Przygniotła go 20‑tonowa maszyna. Mężczyzna nie żyje
W piątek doszło do tragicznego wypadku w Podolszu. Na terenie jednego ze składów węgla mężczyzna został przygnieciony maszyną. 56-letni pracownik zmarł.
W piątek chwilę po godzinie 7 rano służby zostały zawiadomione o wypadku przy pracy na terenie składu węgla w Podolszu obok Oświęcimia. Ze ustaleń policji wynika, że dwaj pracownicy usiłowali przepchnąć rębak do drewna.

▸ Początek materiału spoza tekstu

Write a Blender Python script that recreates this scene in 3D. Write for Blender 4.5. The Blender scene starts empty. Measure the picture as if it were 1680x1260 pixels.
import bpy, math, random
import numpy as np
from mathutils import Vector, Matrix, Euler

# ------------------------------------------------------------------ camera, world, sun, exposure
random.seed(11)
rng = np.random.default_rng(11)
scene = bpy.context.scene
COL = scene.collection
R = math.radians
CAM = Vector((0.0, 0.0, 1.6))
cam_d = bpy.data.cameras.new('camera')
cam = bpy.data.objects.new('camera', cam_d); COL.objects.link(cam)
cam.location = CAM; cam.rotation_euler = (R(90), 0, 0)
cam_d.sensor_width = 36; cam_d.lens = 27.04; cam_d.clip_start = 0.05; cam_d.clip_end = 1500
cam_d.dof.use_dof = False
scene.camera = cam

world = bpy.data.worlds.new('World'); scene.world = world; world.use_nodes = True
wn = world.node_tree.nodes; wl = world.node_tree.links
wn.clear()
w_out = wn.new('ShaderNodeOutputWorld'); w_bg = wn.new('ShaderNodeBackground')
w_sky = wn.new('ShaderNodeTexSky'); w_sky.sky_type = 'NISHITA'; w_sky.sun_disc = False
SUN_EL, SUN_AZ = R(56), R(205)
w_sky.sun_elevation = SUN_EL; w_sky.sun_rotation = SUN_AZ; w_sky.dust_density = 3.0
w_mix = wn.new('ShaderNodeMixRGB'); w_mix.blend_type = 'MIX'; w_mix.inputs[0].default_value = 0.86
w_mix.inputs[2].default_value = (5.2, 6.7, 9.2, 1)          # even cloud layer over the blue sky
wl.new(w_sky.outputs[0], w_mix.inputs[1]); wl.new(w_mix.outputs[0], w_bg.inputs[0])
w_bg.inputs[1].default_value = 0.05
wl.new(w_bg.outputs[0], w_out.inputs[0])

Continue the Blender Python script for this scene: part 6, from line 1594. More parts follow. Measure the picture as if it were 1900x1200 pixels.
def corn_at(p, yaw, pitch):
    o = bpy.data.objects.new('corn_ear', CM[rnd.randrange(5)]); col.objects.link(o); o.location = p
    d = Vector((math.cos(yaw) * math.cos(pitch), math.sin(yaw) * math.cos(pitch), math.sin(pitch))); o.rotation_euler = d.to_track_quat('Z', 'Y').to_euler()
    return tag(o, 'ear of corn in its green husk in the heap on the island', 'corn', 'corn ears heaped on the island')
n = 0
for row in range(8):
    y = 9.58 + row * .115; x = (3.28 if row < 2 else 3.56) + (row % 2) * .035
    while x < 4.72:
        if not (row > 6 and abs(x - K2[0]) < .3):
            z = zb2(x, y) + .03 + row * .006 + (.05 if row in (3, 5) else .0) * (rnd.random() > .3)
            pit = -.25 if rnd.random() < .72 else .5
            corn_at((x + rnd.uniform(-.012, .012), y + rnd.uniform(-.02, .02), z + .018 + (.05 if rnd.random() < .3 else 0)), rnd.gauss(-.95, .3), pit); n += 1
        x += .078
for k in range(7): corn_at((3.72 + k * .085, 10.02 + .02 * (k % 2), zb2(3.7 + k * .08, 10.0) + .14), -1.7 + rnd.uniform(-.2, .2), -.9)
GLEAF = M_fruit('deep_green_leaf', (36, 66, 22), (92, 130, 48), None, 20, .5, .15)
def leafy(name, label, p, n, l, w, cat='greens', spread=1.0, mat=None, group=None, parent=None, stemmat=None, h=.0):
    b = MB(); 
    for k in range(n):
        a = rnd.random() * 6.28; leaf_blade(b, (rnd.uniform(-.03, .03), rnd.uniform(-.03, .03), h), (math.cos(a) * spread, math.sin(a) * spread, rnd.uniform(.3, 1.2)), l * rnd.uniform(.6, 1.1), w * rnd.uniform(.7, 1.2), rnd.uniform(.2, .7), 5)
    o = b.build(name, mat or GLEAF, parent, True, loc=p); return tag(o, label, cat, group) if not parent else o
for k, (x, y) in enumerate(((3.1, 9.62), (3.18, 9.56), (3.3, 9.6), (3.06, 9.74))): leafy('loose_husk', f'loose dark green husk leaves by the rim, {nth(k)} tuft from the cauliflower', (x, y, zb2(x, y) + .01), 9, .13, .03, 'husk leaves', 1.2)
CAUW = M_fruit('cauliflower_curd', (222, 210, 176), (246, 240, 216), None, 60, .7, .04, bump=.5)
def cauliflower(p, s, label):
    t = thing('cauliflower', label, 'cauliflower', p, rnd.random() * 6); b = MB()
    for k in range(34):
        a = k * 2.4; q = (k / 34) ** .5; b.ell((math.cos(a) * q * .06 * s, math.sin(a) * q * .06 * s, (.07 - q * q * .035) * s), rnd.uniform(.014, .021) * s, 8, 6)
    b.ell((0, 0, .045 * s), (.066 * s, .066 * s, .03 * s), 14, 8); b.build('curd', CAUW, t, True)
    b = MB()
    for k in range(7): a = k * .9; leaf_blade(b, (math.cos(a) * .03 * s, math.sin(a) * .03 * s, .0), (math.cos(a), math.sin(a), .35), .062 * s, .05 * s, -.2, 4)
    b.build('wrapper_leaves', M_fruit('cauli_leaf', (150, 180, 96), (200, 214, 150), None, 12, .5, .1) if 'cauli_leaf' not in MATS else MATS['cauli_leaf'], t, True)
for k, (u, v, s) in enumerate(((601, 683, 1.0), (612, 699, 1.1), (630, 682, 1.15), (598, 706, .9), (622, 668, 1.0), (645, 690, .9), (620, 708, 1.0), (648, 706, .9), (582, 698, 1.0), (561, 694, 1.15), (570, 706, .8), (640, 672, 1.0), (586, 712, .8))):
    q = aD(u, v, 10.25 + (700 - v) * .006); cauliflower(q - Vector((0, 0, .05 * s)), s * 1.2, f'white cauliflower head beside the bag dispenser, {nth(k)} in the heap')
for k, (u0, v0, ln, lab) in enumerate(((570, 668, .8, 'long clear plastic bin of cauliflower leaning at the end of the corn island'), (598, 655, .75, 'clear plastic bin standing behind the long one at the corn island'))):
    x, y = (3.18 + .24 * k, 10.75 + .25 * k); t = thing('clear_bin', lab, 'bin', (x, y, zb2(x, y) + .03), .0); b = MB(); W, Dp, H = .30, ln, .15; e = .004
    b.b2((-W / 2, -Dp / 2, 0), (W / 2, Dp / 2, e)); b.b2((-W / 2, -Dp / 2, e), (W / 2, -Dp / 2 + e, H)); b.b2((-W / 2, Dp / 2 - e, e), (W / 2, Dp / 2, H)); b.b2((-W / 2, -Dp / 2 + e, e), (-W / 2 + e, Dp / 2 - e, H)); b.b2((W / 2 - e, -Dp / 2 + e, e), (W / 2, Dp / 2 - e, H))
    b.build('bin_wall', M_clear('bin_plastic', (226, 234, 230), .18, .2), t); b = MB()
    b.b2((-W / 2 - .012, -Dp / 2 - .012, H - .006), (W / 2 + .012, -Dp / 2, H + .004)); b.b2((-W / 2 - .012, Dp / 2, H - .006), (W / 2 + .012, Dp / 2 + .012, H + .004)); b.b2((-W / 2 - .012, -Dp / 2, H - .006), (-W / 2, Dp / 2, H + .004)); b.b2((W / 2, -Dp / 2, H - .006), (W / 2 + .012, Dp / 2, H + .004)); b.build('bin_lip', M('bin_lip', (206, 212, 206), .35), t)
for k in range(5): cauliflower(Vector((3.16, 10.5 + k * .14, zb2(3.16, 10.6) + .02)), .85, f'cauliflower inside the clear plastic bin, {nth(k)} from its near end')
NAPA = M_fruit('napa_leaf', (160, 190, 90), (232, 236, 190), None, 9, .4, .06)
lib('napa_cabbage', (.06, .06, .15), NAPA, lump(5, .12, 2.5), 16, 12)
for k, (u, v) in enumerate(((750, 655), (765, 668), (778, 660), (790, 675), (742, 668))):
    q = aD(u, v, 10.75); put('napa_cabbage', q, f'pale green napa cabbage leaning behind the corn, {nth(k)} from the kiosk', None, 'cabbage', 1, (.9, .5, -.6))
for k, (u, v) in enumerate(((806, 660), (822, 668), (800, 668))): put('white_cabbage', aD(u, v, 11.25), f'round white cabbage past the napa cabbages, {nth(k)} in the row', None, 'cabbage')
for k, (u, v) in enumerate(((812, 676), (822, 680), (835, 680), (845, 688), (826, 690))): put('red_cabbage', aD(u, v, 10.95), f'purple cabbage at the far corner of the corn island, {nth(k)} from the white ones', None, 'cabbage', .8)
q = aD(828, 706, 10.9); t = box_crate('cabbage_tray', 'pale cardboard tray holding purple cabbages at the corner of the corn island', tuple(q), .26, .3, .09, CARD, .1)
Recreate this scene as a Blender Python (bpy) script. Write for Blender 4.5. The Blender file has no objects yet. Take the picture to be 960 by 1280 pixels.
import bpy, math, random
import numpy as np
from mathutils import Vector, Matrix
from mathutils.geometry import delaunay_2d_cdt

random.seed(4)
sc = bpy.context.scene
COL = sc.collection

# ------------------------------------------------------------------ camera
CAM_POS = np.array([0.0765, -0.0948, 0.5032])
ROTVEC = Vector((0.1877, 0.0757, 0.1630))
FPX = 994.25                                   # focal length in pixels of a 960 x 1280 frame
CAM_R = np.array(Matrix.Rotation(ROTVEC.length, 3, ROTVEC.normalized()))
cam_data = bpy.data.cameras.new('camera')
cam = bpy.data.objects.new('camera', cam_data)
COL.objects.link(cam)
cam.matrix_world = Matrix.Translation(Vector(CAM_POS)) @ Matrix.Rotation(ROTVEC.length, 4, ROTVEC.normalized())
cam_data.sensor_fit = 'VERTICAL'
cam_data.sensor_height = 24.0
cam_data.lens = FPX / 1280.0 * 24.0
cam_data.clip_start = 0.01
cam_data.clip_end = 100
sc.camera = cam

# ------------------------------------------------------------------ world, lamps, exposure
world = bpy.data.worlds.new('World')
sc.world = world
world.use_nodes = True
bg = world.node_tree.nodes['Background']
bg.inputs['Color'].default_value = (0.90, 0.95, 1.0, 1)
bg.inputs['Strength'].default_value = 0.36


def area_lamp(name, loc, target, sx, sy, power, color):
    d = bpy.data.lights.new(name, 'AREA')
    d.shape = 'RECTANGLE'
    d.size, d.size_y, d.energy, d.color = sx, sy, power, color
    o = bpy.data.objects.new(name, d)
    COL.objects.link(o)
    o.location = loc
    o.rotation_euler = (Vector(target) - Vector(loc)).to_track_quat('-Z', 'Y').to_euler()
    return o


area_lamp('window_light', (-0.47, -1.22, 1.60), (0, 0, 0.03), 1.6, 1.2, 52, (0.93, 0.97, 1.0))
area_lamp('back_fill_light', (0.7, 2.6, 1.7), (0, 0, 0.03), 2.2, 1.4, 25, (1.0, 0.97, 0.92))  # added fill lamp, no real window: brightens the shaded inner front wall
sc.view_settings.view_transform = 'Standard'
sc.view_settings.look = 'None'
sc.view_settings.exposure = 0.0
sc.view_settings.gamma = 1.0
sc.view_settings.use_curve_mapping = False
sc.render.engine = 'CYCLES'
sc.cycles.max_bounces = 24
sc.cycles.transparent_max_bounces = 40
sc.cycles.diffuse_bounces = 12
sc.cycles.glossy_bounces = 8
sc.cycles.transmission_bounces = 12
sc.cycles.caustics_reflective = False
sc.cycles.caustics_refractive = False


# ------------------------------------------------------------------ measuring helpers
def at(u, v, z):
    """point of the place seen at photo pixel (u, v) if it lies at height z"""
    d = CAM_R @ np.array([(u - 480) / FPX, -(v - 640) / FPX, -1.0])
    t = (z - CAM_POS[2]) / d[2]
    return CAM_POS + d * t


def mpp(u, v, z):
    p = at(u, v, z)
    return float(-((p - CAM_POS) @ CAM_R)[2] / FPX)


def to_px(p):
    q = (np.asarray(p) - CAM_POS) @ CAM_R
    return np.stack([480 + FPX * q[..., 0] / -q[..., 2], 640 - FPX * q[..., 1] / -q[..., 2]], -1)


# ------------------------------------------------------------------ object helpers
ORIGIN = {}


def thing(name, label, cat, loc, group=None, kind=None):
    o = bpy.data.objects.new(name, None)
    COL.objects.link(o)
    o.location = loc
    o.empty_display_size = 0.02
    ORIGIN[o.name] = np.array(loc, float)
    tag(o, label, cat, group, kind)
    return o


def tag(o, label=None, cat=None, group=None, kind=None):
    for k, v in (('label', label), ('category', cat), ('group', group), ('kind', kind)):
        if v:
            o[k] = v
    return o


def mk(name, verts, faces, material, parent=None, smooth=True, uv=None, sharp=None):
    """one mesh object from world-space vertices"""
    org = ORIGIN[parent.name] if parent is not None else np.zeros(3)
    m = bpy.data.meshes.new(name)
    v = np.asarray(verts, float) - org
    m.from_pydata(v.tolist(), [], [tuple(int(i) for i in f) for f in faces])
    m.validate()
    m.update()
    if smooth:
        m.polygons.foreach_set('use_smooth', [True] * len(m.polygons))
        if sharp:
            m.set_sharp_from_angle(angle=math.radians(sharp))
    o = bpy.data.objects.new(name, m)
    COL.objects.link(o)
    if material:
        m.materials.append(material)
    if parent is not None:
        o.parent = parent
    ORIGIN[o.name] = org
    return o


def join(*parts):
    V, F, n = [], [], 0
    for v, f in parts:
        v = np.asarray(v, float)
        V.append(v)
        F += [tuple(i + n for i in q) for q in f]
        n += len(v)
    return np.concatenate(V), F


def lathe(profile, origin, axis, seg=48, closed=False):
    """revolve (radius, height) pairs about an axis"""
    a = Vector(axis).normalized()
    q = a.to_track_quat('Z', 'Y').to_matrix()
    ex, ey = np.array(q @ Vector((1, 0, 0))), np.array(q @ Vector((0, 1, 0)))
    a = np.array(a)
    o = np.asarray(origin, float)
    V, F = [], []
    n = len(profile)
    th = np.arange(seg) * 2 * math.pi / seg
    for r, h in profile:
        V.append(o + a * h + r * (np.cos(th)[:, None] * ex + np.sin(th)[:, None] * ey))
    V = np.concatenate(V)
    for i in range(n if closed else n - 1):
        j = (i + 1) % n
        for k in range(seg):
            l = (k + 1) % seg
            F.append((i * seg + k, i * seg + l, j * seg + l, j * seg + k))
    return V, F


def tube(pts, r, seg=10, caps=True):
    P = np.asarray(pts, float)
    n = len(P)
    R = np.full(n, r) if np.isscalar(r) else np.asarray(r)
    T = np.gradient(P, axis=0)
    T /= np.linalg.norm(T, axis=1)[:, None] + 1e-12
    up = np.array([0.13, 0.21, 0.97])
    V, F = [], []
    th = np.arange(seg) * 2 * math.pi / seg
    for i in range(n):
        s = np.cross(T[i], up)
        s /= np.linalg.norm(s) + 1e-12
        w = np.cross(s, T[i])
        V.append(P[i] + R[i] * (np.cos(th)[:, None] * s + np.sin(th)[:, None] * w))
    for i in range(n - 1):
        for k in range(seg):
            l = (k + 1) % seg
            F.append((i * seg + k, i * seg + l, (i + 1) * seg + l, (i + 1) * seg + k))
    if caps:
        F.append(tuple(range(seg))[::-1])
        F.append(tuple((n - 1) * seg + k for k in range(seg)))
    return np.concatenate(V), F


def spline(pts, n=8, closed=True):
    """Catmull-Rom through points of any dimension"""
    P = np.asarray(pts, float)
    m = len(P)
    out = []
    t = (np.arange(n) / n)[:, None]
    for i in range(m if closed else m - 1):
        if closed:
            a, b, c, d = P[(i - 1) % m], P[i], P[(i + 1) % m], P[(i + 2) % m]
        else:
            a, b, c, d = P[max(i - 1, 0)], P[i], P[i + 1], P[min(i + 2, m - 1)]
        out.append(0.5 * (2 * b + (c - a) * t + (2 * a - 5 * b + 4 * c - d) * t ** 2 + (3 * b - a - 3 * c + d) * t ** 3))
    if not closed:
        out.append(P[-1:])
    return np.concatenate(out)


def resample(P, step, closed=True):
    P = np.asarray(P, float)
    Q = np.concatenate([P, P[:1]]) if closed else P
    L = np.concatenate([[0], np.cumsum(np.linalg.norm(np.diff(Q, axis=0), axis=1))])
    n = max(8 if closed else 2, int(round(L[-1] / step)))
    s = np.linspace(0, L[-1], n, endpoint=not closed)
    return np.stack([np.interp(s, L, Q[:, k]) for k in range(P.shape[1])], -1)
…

W pewnej chwili maszyna ważąca ok. 20 ton zaczęła się staczać, przygniatając 56-latka do innej maszyny.
Na miejsce wypadku skierowano strażaków z OSP Podolsze, OSP Zator i JRG Oświęcim.
Jeden z miejscowych strażaków natomiast, zamiast na alarm udał się bezpośrednio na miejsce zdarzenia i wspólnie z pracownikami firmy prowadził RKO u nieprzytomnego mężczyzny - pisze Oświęcim112. Chwilę później na miejsce dotarli ratownicy medyczni.
Niestety, życia mężczyzny nie udało się uratować. - Na miejscu pod nadzorem prokuratora prowadzone są czynności mające na celu wyjaśnienie wszystkim okoliczności tej tragedii - informuje Małgorzata Jurecka, rzecznik oświęcimskiej policji.